Achieve fairness and save performance!

library(fairpan)

adult <- fairmodels::adult

# ------------------- step 1 - prepare data  ------------------------

data <- preprocess( data = adult,
                    target_name = "salary",
                    sensitive_name = "sex",
                    privileged = "Male",
                    discriminated = "Female",
                    drop_also = c("race"),
                    sample = 0.02,
                    train_size = 0.6,
                    test_size = 0.4,
                    validation_size = 0,
                    seed = 7
)

dev <- "cpu"

dsl <- dataset_loader(train_x = data$train_x,
                      train_y = data$train_y,
                      test_x = data$test_x,
                      test_y = data$test_y,
                      batch_size = 5,
                      dev = dev
)

# ------------ step 2 - create and pretrain models  -----------------

models <- pretrain(clf_model = NULL,
                   adv_model = NULL,
                   clf_optimizer = NULL,
                   trained = FALSE,
                   train_x = data$train_x,
                   train_y = data$train_y,
                   sensitive_train = data$sensitive_train,
                   sensitive_test = data$sensitive_test,
                   batch_size = 5,
                   partition = 0.6,
                   neurons_clf = c(32, 32, 32),
                   neurons_adv = c(32, 32, 32),
                   dimension_clf = 2,
                   dimension_adv = 1,
                   learning_rate_clf = 0.001,
                   learning_rate_adv = 0.001,
                   n_ep_preclf = 10,
                   n_ep_preadv = 10,
                   dsl = dsl,
                   dev = dev,
                   verbose = TRUE,
                   monitor = TRUE
)

# --------------- step 3 - train for fairness  --------------------

monitor <- fair_train( n_ep_pan = 17,
                       dsl = dsl,
                       clf_model = models$clf_model,
                       adv_model = models$adv_model, 
                       clf_optimizer = models$clf_optimizer,
                       adv_optimizer = models$adv_optimizer,
                       dev = dev,
                       sensitive_train = data$sensitive_train,
                       sensitive_test = data$sensitive_test,  
                       batch_size = 5,   
                       learning_rate_adv = 0.001,  
                       learning_rate_clf = 0.001, 
                       lambda = 130,
                       verbose = TRUE,
                       monitor = TRUE
)

# --------- step 4 - prepare outcomes and plot them  --------------

plot_monitor(STP = monitor$STP,
             adversary_acc = monitor$adversary_acc,
             adversary_losses = monitor$adversary_losses,
             classifier_acc = monitor$classifier_acc)

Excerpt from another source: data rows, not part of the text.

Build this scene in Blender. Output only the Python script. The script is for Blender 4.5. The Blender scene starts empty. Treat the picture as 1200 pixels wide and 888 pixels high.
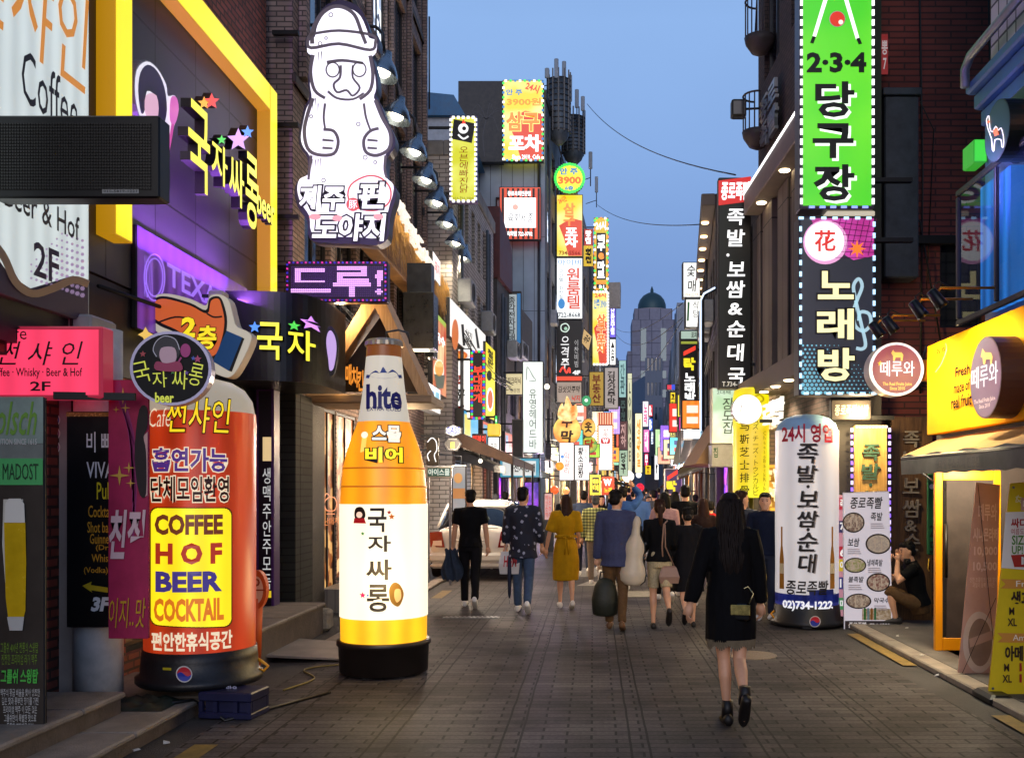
import bpy, bmesh, math, random
from mathutils import Vector, Matrix, noise as mnoise
R = random.Random(7)
S = bpy.context.scene
rad = math.radians

# ------------------------------------------------------------------ camera, sky, sun, exposure
F, CU, CV, EYE = 1150.0, 695.0, 574.0, 1.7      # focal length and vanishing point measured on the photograph
cam = bpy.data.cameras.new("camera")
cam_ob = bpy.data.objects.new("camera", cam)
S.collection.objects.link(cam_ob)
S.camera = cam_ob
cam_ob.location = (0, 0, EYE)
cam_ob.rotation_euler = (math.pi / 2, 0, 0)
cam.sensor_width = 36
cam.lens = F / 1200 * 36
cam.shift_x = (600 - CU) / 1200
cam.shift_y = (CV - 444) / 1200
cam.clip_start = 0.1
cam.clip_end = 4000

world = bpy.data.worlds.new("World")
S.world = world
world.use_nodes = True
wn, wl = world.node_tree.nodes, world.node_tree.links
sky = wn.new('ShaderNodeTexSky')
sky.sky_type = 'NISHITA'
sky.sun_disc = False
sky.sun_elevation = rad(12)
sky.sun_rotation = rad(180)
sky.ozone_density = 3.8
sky.air_density = 1.0
sky.dust_density = 0.0
tc = wn.new('ShaderNodeTexCoord')
lift = wn.new('ShaderNodeVectorMath'); lift.operation = 'ADD'; lift.inputs[1].default_value = (0, 0, 0.35)
wl.new(tc.outputs['Generated'], lift.inputs[0])
nrm = wn.new('ShaderNodeVectorMath'); nrm.operation = 'NORMALIZE'
wl.new(lift.outputs[0], nrm.inputs[0]); wl.new(nrm.outputs[0], sky.inputs['Vector'])
sepw = wn.new('ShaderNodeSeparateXYZ'); wl.new(tc.outputs['Generated'], sepw.inputs[0])
rampw = wn.new('ShaderNodeValToRGB')
rampw.color_ramp.elements[0].position = 0.0; rampw.color_ramp.elements[0].color = (0.34, 0.25, 0.29, 1)
e_ = rampw.color_ramp.elements.new(0.21); e_.color = (0.50, 0.384, 0.379, 1)
rampw.color_ramp.elements[1].position = 0.21
rampw.color_ramp.elements[2].position = 0.43; rampw.color_ramp.elements[2].color = (1.0, 0.75, 0.642, 1)
wl.new(sepw.outputs['Z'], rampw.inputs[0])
tint = wn.new('ShaderNodeMixRGB'); tint.blend_type = 'MULTIPLY'; tint.inputs[0].default_value = 1
wl.new(sky.outputs[0], tint.inputs[1]); wl.new(rampw.outputs[0], tint.inputs[2])
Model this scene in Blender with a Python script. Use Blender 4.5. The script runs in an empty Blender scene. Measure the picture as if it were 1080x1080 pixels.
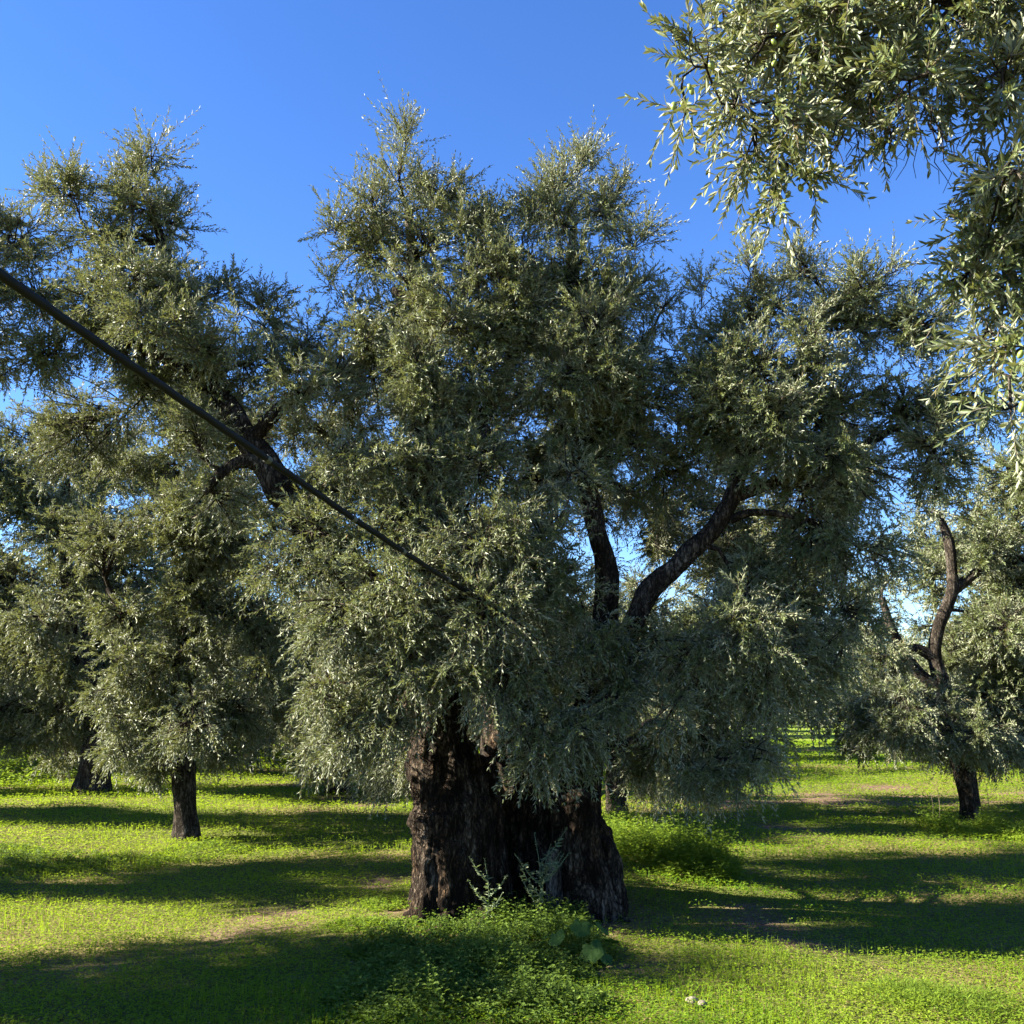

exp_clf <- explain_pan(y = data$test_y,
                       model = models$clf_model,
                       label = "PAN",
                       data = data$data_test,
                       data_scaled = data$data_scaled_test,
                       batch_size = 5,
                       dev = dev,
                       verbose = TRUE
)

fobject <- fairmodels::fairness_check(exp_PAN,
                            protected = data$protected_test,
                            privileged = "Male",
                            verbose = TRUE)
plot(fobject)

Fair training is flexible

pretrain function has optional parameters:

  • clf_model nn_module describing classifiers neural network architecture

  • adv_model nn_module describing adversaries neural network architecture

  • clf_optimizer torch object providing classifier optimizer from pretrain

  • trained settles whether clf_model is trained or not

which enables users to provide their own and even pretrained neural network models.

On the other hand, you can use FairPAN package from the very beginning starting from data preprocessing with preprocess() function which provides every dataset that you will need for provided features.

Proper evaluation

Although there are many metrics that measure fairness, our method focuses on optimizing Statistical Parity ratio ( (TP+FP)/(TP+FP+TN+FN) ) which describes the similarity between distributions of privileged and discriminated variables.